Deputy O'Callaghan's Bill provides for a commission with a well thought out mixture of competencies. As well as the Chief Justice and the presidents of the Court of Appeal, High Court, Circuit Court and District Court, there would be nominees of the Citizens Information Board, the Higher Education Authority, the Competition and Consumer Protection Commission, the Irish Human Rights and Equality Commission, the Free Legal Advice Centres, the Law Society and the Bar Council. There is also provision for gender balance on the commission. I am pleased to see the Bill lists as qualities needed in a judge integrity, independence and intellectual skills, as well a sound temperament and common sense, which are most important attributes, composure, courtesy, consideration and communication skills. The commission should also have regard to the importance of promoting gender and cultural diversity, and of ensuring a sufficient numbers of judges with proficiency in the Irish language.

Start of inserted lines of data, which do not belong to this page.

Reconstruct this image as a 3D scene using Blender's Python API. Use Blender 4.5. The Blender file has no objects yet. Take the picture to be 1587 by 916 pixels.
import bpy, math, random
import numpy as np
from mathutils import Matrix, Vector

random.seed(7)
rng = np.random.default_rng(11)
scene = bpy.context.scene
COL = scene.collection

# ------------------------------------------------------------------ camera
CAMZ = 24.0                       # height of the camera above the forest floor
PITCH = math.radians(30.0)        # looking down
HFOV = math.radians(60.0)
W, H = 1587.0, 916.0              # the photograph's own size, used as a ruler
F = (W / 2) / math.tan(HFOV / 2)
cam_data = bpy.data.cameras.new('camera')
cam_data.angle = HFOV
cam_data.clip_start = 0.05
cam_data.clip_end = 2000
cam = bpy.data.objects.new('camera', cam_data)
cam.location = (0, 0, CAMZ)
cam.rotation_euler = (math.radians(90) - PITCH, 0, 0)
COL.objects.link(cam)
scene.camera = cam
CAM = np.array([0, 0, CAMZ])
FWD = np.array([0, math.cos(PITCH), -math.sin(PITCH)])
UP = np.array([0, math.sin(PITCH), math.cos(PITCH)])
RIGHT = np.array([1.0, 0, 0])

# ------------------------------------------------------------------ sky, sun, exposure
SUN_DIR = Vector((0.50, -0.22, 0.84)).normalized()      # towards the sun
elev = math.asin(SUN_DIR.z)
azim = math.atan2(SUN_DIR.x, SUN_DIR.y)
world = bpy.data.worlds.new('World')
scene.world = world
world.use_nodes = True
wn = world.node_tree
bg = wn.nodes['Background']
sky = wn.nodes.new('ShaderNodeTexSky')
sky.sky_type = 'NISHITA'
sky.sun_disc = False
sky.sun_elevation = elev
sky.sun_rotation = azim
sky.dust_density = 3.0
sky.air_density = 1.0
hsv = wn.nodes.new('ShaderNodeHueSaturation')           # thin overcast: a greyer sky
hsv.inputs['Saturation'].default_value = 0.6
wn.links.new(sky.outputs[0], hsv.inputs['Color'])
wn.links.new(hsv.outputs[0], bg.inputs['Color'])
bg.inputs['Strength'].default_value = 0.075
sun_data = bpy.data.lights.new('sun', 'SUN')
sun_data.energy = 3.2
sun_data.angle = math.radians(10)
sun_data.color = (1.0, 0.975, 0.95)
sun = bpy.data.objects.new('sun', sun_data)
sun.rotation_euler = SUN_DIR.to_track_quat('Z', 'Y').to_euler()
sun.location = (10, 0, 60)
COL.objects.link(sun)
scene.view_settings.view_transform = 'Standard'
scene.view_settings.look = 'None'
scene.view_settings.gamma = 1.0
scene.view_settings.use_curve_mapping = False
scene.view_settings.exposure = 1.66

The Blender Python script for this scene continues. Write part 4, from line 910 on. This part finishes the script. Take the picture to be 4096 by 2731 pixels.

There are one or two issues that I hope we have an opportunity to consider on Committee Stage. One arises from the fact that a judicial career is embarked upon after a career in practice. I fully support this. I believe it is a feature which enhances judicial independence. Our judges are not schooled before appointment.

The State cannot and should not compete against the market in terms of the remuneration it offers to judges, but the State can compete in terms of its pension offering. The salary package for judges should make it an attractive option for practitioners to consider well into their 50s and even early 60s. The recent changes we made to that offering were a mistake, particularly since the savings made, in the overall context, were insignificant. If agreed on Committee Stage, perhaps the Bill could become a vehicle for reversing those changes, particularly with regard to pensions. The judges recommended that an advisory board or commission should be empowered not just to rank candidates but to designate any particular candidate as outstanding. They also said it should be empowered to inform the Government when it considers there are not sufficient candidates of sufficient quality. I would be interested to hear Deputy O'Callaghan's view on these two recommendations.

I see no need to wait any longer for a Government alternative to the Bill. We have more than just the bones of a workable solution here. With a bit more work on Committee Stage, incorporating what Deputy O'Brien and other contributors, including those from the Government have said, we can have a new system up and running within a matter of weeks rather than months. Therefore, I have no hesitation in joining other Members in commending the Bill to the Dáil. I call upon the Minister to expedite the introduction of a judicial conduct Bill, which I have called for on numerous occasions and which the Chief Justice has also sought in recent speeches. The Bill before us should also be expedited to ensure two important Bills are passed in the House, which would make a massive contribution to the administration of justice in the country.